“I don’t know anyone,” the young woman in my office said forlornly.
She was a participant in my monthly class on career and job transition. I was wrapping up the evening and asked the lovely people in my office what was worrying them.
“I want to move into sustainable food production and operations, but I don’t know a single person in that world,” she said. She looked tired. Depleted. She was working long hours on an opposite shift from her husband, with a toddler at home.
“It just takes one person to start building a useful network,” I said, trying to be reassuring. I felt the weight of making a significant career change while already stretched thin. “You just need one lucky introduction.”
“Have you heard of the Bread Lab?” one of the other class participants asked her. “It’s a really interesting organization in the Skagit Valley.”
“Do you know anyone there?” I asked him, shamelessly.
“Well, yes, my wife is friends with someone there,” he said, fiddling with his phone. Moments later, he told the young woman: “My wife will email you tomorrow with an introduction to her friend.”
We all smiled. She now had the beginning of a network.
“Well, my brother works in food sustainability,” said another class participant. “Here’s his LinkedIn profile. If you’re interested, I can introduce you.”
“Yes, please!” said the young woman. She now had two contacts in this fledgling network. She looked a little less tired.
“I have a former colleague who left our agency to work in sustainable food,” said a third class participant, as we all laughed. She promised to send an email the next day introducing the two.
There was something magical about that moment.

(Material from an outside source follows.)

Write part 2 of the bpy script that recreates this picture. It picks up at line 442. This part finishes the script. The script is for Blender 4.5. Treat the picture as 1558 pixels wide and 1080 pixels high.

People helping each other. Older people giving a younger person a hand. Networking can seem like an overwhelming, potentially awkward and humiliating chore, but in that moment it felt generous and kind and interesting.
We can characterize these class participants gathered in my office for an evening as “weak ties.” Adam Grant’s 2013 best-seller, “Give and Take: Why Helping Others Drives Our Success” describes a classic sociology study testing the common assumption that we get the most help from our strong ties – our close friends and colleagues.
The study found that nearly 17 percent of people surveyed in professional, technical and managerial professions who had recently changed jobs heard about their new job from a strong tie.
“But surprisingly, people were significantly more likely to benefit from weak ties,” Grant writes. “Almost 28 percent heard about the job from a weak tie.”
“Strong ties provide bonds, but weak ties serve as bridges: they provide more efficient access to new information,” according to Grant. “Weak ties are more likely to open up access to a different network, facilitating the discovery of original leads.”
Those bridges were shining full of promise for that young woman as we wrapped up class.